The problem does not lie with people who disagree with you, Mr. Brudnoy and Mr. Ashcroft.
The problem lies with violence in the Middle East. Turn your attention to where it belongs, Mr. Brudnoy, rather than degrading your neighbors who happen to have another opinion than you.
The solution to the Middle East crisis lies with the brilliance of the American Jewish leaders who printed their view in the New York Times, May 31. In part, their piece read:
“We therefore call on the United States to take two actions at once, and simultaneously:
1. Bring about the creation of an international force to protect both Israelis and Palestinians from violence.
2. Call a regional peace conference including Israel, the Palestinian Authority, and all the Arab states, and peace-committed religious leaders and leaders of civil society in the region, to take up at once the Saudi proposals for regional peace endorsed by the Beirut Conference and the peace proposals that came close to agreement between Israel and the Palestinian Authority at Taba late in 2000.”

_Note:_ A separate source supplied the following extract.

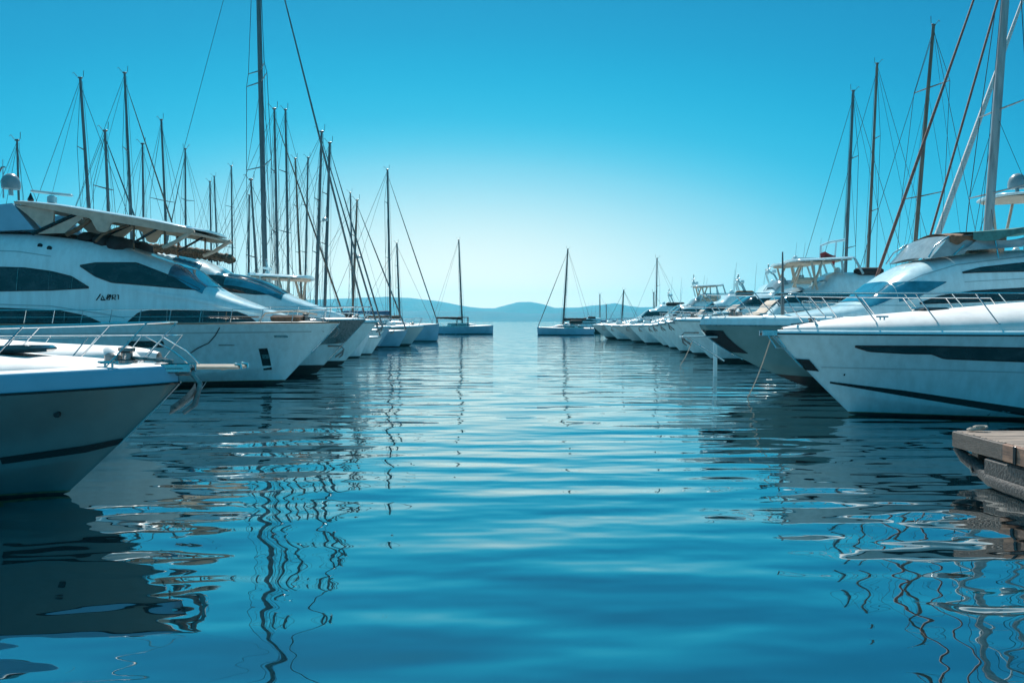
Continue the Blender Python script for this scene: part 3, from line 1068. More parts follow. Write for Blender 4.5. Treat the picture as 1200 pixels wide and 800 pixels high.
# ------------------------------------------------------------------ yachts further along the rows
def yacht(label, px, py, Y, L, B, h, zst, rake=2.2, hullm='hullgel', front=.22, wz=.9, roof=2.1, fly=2.9, hardtop=None, arch=None, sail_pole=None, group=None,
          rail=True, rods=2, mould=.16, anti=.25, cat='yacht', name='motor_yacht', win='glass', seed=0, soft=None, bow_anchor=True, cv=1.05, roof0=.40):
    rs = random.Random(seed)
    p = at(px, py, Y)
    b = Boat(name, label, cat, p.x, Y, 0 if h > 0 else 180, group)
    hu = Hull(L, B, p.z, zst, rake, full=2.3, flare=1.7, curved=cv)
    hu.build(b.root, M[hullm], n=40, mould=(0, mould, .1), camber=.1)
    hu.boot(b.root, M['anti'], z0=-.2, z1=anti, steps=30)
    hu.rub(b.root, M['dsteel'], .03)
    zd = lambda d: hu.zsh(d / L) + mould * .9
    z0 = zd(front * L)
    f = front * L
    pts = [(f, z0 + .03), (f + .1 * L, z0 + wz * .45), (roof0 * L, z0 + wz), (roof0 * L + .09 * L, z0 + roof * .92), (roof0 * L + .15 * L, z0 + roof), (roof0 * L + .2 * L, z0 + fly), (.95 * L, z0 + fly * .97)]
    sh = Shell([(f - .2, .12), (f + .07 * L, B * .26), (roof0 * L, B * .36), (.6 * L, B * .42), (L, B * .41)], zd, pts, 4.2, .15)
    sh.build('superstructure', M['gel'], b.root, f - .1, .93 * L, 44)
    a, c = roof0 * L + .012 * L, roof0 * L + .088 * L
    for k in range(3):
        q = [(.55, 1.15), (1.2, 1.94), (1.99, 2.59)][k]
        sh.patch('windscreen', M[win], b.root, a, c, q[0], q[1], (1,), .025, 10, 8, False)
    a0, a1 = roof0 * L - .02 * L, .86 * L
    hi = lambda d: z0 + wz * 1.25 + (roof - wz * 1.25) * .55 * min(1, max(0, (d - a0) / (.12 * L))) * min(1, max(0, (a1 - d) / (.2 * L)))
    lo = lambda d: z0 + wz * 1.15
    sh.patch('saloon_window', M['glass'], b.root, a0 + .02 * L, a1, lo, hi, (1, -1), .02, 24, 5)
    sh.patch('cabin_window', M['glass'], b.root, f + .12 * L, .8 * L, lambda d: z0 + wz * .35, lambda d: z0 + wz * (.35 + .35 * min(1, (d - f - .12 * L) / (.1 * L))), (1, -1), .02, 24, 4)
    hu.band(b.root, M['glass'], 'hull_window', lambda d: p.z * .52, lambda d: p.z * (.52 + .16 * min(1, (d - .2 * L) / 1.2)), .2 * L, .5 * L, (1, -1), 16, .01, 3)
    if hardtop:
        d0, d1, zh = hardtop
        t = slab('hardtop', M['gel'], b.root, d0, d1, B * .36, lambda d: zh + .05 * (d - d0), .16, pw=4)
        slab('lining', M['beige'], t, d0 + .2, d1 - .1, B * .34, lambda d: zh - .1 + .05 * (d - d0), .06, pw=4)
        for sd in (1, -1):
            for (u, lean) in ((.22, .35), (.42, -.6), (.72, .1), (.93, .5)):
                d = d0 + (d1 - d0) * u
                zz = sh.zt(d) - .15
                tube_obj('support', M['gelgrey'] if u > .6 else M['beige'], b.root, [(-d - lean, sd * B * .33, zz), (-d, sd * B * .33, zh + .05 * (d - d0))], .07, 8)
        for sd in (-.5, .6): boat_seat(b.root, (-(d0 + (d1 - d0) * .45), sd, sh.zt(d0 + 1) - .45), .9, M['gelgrey'])
        sh.patch('fly_windscreen', M['clear'], b.root, d0 - .3, d0 + .5, .9, 2.24, (1,), .12, 10, 8, False)
    if arch:
        radar_mast(b.root, (-arch[0], 0, sh.zt(arch[0] + .5) - .25), arch[2], B * .5, 1.1)
    for k in range(rods):
        d = (.55 + .3 * rs.random()) * L
        antenna_rod(b.root, (-d, B * (.2 - .4 * rs.random()), z0 + fly), 2.0 + 1.6 * rs.random(), .018, -.2)
    if rail: hu.rail(b.root, .03, .55, h=.7, n=9, lean=.3, ins=.14, dz=mould, r=.02)
    if bow_anchor: anchor(b.root, (.12, 0, p.z - .1), .8)
    if soft: 
        MB().grid(lambda u, v: (-f - .3 - 2.2 * u, (v - .5) * B * .42, sh.zt(f + .3 + 2.2 * u) + .05 + .14 * math.sin(math.pi * u) ** .5 * math.sin(math.pi * v) ** .5), 12, 10).build('sun_pad', M[soft], b.root, 60)
    if f > 2.4: windlass(b.root, (-1.1, 0, p.z + mould + .02), .9)
    d_ = f * .72
    MB().lathe([(.02, -.42), (.2, -.4), (.24, -.3), (.24, .3), (.2, .4), (.02, .42)], (-d_ - .3, b.near * .45, zd(d_) + .22), 12, 'x').build('life_raft', M['gel'], b.root, 50)
    MB().box((-(roof0 * L + .3 * L), b.near * B * .22, sh.zt(roof0 * L + .3 * L) + .02), (1.5, .7, .42), .12).build('seat_cover', M[('beige', 'dkcanvas', 'bcanvas', 'brown')[seed % 4]], b.root, 50)
    MB().lathe([(.1, 0), (.2, .06), (.21, .2), (.12, .34), (.02, .38)], (-(roof0 * L + .24 * L), -b.near * B * .12, sh.zt(roof0 * L + .24 * L) - .02), 12).build('radome', M['gel'], b.root, 50)
    for k in range(3):
        d = (.35 + .2 * k) * L
        q = hu.pt(d / L, .75, b.near, .16)
        fender(b.root, (q.x, q.y, q.z - .3), .13, .5)
    return b, hu, sh


yacht('white flybridge yacht with tall radar arch, behind the yacht with the rolled brown cover', 442, 378, 41.5, 19, 4.8, 1, 2.2, 2.1, front=.2, hardtop=(3.6, 6.6, 4.65), arch=(6.0, 4.6, 2.6), group=GL, seed=1, roof=1.5, fly=1.7, wz=.7, roof0=.3, rods=1)
yacht('low grey hulled motor yacht beside the pale blue sailing yacht with the long forestay', 497, 383, 74, 13, 3.8, 1, 1.6, 1.5, front=.3, wz=.5, roof=1.1, fly=1.2, group=GL, seed=2, rods=0, anti=.2, hullm='gelgrey', bow_anchor=False)
yacht('small pale blue motor cruiser partly hidden behind the yacht with the radar arch', 458, 384, 66, 11, 3.6, 1, 1.6, 1.3, front=.25, wz=.5, roof=1.2, fly=1.4, group=GL, seed=3, rods=1, soft='beige', hullm='bluegel')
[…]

We have seen the success of peace-making in our lifetimes with Gandhi and King, Jr., South Africa, Northern Ireland, and the fall of the Berlin Wall and the integration of Russia into the West. None of this happened through war.
We must expand our view beyond a “War on Terrorism” and encourage this dialogue with the highly respected spiritual, religious, political, and business leaders in the Middle East region.
America must turn its view toward peace-making in order to create a peaceful Middle East. America must also allow all of her citizens to differ, and to live in freedom and dignity, without the threat of being a casualty of its “War on Terrorism.”